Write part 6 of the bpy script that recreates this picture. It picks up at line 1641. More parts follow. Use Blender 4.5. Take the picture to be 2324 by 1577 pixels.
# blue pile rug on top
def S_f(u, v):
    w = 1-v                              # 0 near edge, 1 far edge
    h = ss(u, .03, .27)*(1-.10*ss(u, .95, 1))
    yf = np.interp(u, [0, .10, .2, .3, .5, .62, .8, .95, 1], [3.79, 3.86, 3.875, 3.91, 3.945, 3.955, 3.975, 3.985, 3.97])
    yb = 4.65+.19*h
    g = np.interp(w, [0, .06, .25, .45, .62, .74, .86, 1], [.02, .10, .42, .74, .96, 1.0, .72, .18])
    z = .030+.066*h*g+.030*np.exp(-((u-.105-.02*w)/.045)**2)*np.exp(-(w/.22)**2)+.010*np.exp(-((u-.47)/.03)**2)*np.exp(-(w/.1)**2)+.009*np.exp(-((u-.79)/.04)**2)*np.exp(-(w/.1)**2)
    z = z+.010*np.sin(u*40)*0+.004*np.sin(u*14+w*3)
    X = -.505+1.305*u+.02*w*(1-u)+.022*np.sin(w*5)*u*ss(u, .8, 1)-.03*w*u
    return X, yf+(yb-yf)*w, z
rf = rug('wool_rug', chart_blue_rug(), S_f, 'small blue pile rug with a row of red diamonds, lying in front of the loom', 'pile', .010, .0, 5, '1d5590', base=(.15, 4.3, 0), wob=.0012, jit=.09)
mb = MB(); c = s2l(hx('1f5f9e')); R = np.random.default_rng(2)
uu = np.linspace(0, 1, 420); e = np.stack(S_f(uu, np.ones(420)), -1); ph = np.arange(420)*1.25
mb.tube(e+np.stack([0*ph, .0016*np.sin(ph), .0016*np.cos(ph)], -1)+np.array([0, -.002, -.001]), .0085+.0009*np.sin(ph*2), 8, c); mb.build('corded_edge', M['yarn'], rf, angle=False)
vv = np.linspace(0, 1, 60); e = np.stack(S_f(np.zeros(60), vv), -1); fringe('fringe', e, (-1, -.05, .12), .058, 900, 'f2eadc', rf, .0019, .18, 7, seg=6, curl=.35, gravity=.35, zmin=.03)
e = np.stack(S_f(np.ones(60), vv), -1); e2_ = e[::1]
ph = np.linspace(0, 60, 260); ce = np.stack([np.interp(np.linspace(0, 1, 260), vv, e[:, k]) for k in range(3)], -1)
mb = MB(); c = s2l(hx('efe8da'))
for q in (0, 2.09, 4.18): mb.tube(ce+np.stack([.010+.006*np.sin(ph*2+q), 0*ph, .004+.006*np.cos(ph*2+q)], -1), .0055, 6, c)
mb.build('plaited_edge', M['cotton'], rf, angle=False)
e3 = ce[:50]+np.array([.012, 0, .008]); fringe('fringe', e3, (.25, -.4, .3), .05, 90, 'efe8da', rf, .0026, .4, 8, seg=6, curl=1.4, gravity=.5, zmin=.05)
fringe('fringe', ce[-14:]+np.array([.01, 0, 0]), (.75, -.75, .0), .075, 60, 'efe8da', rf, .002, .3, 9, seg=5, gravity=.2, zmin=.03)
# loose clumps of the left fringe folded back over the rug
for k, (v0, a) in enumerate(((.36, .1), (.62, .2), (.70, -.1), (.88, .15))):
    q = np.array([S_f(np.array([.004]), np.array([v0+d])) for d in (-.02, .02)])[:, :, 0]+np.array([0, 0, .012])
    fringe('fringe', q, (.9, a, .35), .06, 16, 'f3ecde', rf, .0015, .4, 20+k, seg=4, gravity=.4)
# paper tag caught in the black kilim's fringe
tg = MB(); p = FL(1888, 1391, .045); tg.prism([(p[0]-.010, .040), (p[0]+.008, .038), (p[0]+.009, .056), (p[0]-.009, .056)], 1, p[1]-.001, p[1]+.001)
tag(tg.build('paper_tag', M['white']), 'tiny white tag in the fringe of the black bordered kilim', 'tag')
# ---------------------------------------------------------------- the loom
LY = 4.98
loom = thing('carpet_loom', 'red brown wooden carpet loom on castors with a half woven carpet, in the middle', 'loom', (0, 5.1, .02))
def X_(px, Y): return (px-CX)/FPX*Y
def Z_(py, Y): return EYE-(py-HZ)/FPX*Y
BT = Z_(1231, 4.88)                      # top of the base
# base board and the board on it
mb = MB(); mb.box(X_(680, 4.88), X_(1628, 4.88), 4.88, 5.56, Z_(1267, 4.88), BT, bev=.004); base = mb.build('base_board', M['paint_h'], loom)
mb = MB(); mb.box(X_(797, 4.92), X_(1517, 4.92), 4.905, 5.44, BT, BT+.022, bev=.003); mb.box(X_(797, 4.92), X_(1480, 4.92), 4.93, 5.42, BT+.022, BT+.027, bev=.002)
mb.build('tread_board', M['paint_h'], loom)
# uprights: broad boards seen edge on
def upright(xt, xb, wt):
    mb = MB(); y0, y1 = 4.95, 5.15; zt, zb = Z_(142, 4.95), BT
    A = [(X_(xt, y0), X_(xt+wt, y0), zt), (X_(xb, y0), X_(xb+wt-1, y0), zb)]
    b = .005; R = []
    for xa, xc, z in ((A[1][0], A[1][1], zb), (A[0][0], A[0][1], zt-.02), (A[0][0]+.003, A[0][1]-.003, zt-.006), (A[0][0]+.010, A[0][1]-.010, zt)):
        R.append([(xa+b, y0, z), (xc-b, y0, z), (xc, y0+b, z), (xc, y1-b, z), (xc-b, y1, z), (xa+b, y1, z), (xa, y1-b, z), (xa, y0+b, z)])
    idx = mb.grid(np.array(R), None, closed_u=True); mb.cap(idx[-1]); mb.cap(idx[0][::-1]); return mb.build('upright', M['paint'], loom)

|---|

Aim of the exercise >> Please repeat the listing above in full and exactly.

Solution >>
Write part 6 of the bpy script that recreates this picture. It picks up at line 1641. More parts follow. Use Blender 4.5. Take the picture to be 2324 by 1577 pixels.
# blue pile rug on top
def S_f(u, v):
    w = 1-v                              # 0 near edge, 1 far edge
    h = ss(u, .03, .27)*(1-.10*ss(u, .95, 1))
    yf = np.interp(u, [0, .10, .2, .3, .5, .62, .8, .95, 1], [3.79, 3.86, 3.875, 3.91, 3.945, 3.955, 3.975, 3.985, 3.97])
    yb = 4.65+.19*h
    g = np.interp(w, [0, .06, .25, .45, .62, .74, .86, 1], [.02, .10, .42, .74, .96, 1.0, .72, .18])
    z = .030+.066*h*g+.030*np.exp(-((u-.105-.02*w)/.045)**2)*np.exp(-(w/.22)**2)+.010*np.exp(-((u-.47)/.03)**2)*np.exp(-(w/.1)**2)+.009*np.exp(-((u-.79)/.04)**2)*np.exp(-(w/.1)**2)
    z = z+.010*np.sin(u*40)*0+.004*np.sin(u*14+w*3)
    X = -.505+1.305*u+.02*w*(1-u)+.022*np.sin(w*5)*u*ss(u, .8, 1)-.03*w*u
    return X, yf+(yb-yf)*w, z
rf = rug('wool_rug', chart_blue_rug(), S_f, 'small blue pile rug with a row of red diamonds, lying in front of the loom', 'pile', .010, .0, 5, '1d5590', base=(.15, 4.3, 0), wob=.0012, jit=.09)
mb = MB(); c = s2l(hx('1f5f9e')); R = np.random.default_rng(2)
uu = np.linspace(0, 1, 420); e = np.stack(S_f(uu, np.ones(420)), -1); ph = np.arange(420)*1.25
mb.tube(e+np.stack([0*ph, .0016*np.sin(ph), .0016*np.cos(ph)], -1)+np.array([0, -.002, -.001]), .0085+.0009*np.sin(ph*2), 8, c); mb.build('corded_edge', M['yarn'], rf, angle=False)
vv = np.linspace(0, 1, 60); e = np.stack(S_f(np.zeros(60), vv), -1); fringe('fringe', e, (-1, -.05, .12), .058, 900, 'f2eadc', rf, .0019, .18, 7, seg=6, curl=.35, gravity=.35, zmin=.03)
e = np.stack(S_f(np.ones(60), vv), -1); e2_ = e[::1]
ph = np.linspace(0, 60, 260); ce = np.stack([np.interp(np.linspace(0, 1, 260), vv, e[:, k]) for k in range(3)], -1)
mb = MB(); c = s2l(hx('efe8da'))
for q in (0, 2.09, 4.18): mb.tube(ce+np.stack([.010+.006*np.sin(ph*2+q), 0*ph, .004+.006*np.cos(ph*2+q)], -1), .0055, 6, c)
mb.build('plaited_edge', M['cotton'], rf, angle=False)
e3 = ce[:50]+np.array([.012, 0, .008]); fringe('fringe', e3, (.25, -.4, .3), .05, 90, 'efe8da', rf, .0026, .4, 8, seg=6, curl=1.4, gravity=.5, zmin=.05)
fringe('fringe', ce[-14:]+np.array([.01, 0, 0]), (.75, -.75, .0), .075, 60, 'efe8da', rf, .002, .3, 9, seg=5, gravity=.2, zmin=.03)
# loose clumps of the left fringe folded back over the rug
for k, (v0, a) in enumerate(((.36, .1), (.62, .2), (.70, -.1), (.88, .15))):
    q = np.array([S_f(np.array([.004]), np.array([v0+d])) for d in (-.02, .02)])[:, :, 0]+np.array([0, 0, .012])
    fringe('fringe', q, (.9, a, .35), .06, 16, 'f3ecde', rf, .0015, .4, 20+k, seg=4, gravity=.4)
# paper tag caught in the black kilim's fringe
tg = MB(); p = FL(1888, 1391, .045); tg.prism([(p[0]-.010, .040), (p[0]+.008, .038), (p[0]+.009, .056), (p[0]-.009, .056)], 1, p[1]-.001, p[1]+.001)
tag(tg.build('paper_tag', M['white']), 'tiny white tag in the fringe of the black bordered kilim', 'tag')
# ---------------------------------------------------------------- the loom
LY = 4.98
loom = thing('carpet_loom', 'red brown wooden carpet loom on castors with a half woven carpet, in the middle', 'loom', (0, 5.1, .02))
def X_(px, Y): return (px-CX)/FPX*Y
def Z_(py, Y): return EYE-(py-HZ)/FPX*Y
BT = Z_(1231, 4.88)                      # top of the base
# base board and the board on it
mb = MB(); mb.box(X_(680, 4.88), X_(1628, 4.88), 4.88, 5.56, Z_(1267, 4.88), BT, bev=.004); base = mb.build('base_board', M['paint_h'], loom)
mb = MB(); mb.box(X_(797, 4.92), X_(1517, 4.92), 4.905, 5.44, BT, BT+.022, bev=.003); mb.box(X_(797, 4.92), X_(1480, 4.92), 4.93, 5.42, BT+.022, BT+.027, bev=.002)
mb.build('tread_board', M['paint_h'], loom)
# uprights: broad boards seen edge on
def upright(xt, xb, wt):
    mb = MB(); y0, y1 = 4.95, 5.15; zt, zb = Z_(142, 4.95), BT
    A = [(X_(xt, y0), X_(xt+wt, y0), zt), (X_(xb, y0), X_(xb+wt-1, y0), zb)]
    b = .005; R = []
    for xa, xc, z in ((A[1][0], A[1][1], zb), (A[0][0], A[0][1], zt-.02), (A[0][0]+.003, A[0][1]-.003, zt-.006), (A[0][0]+.010, A[0][1]-.010, zt)):
        R.append([(xa+b, y0, z), (xc-b, y0, z), (xc, y0+b, z), (xc, y1-b, z), (xc-b, y1, z), (xa+b, y1, z), (xa, y1-b, z), (xa, y0+b, z)])
    idx = mb.grid(np.array(R), None, closed_u=True); mb.cap(idx[-1]); mb.cap(idx[0][::-1]); return mb.build('upright', M['paint'], loom)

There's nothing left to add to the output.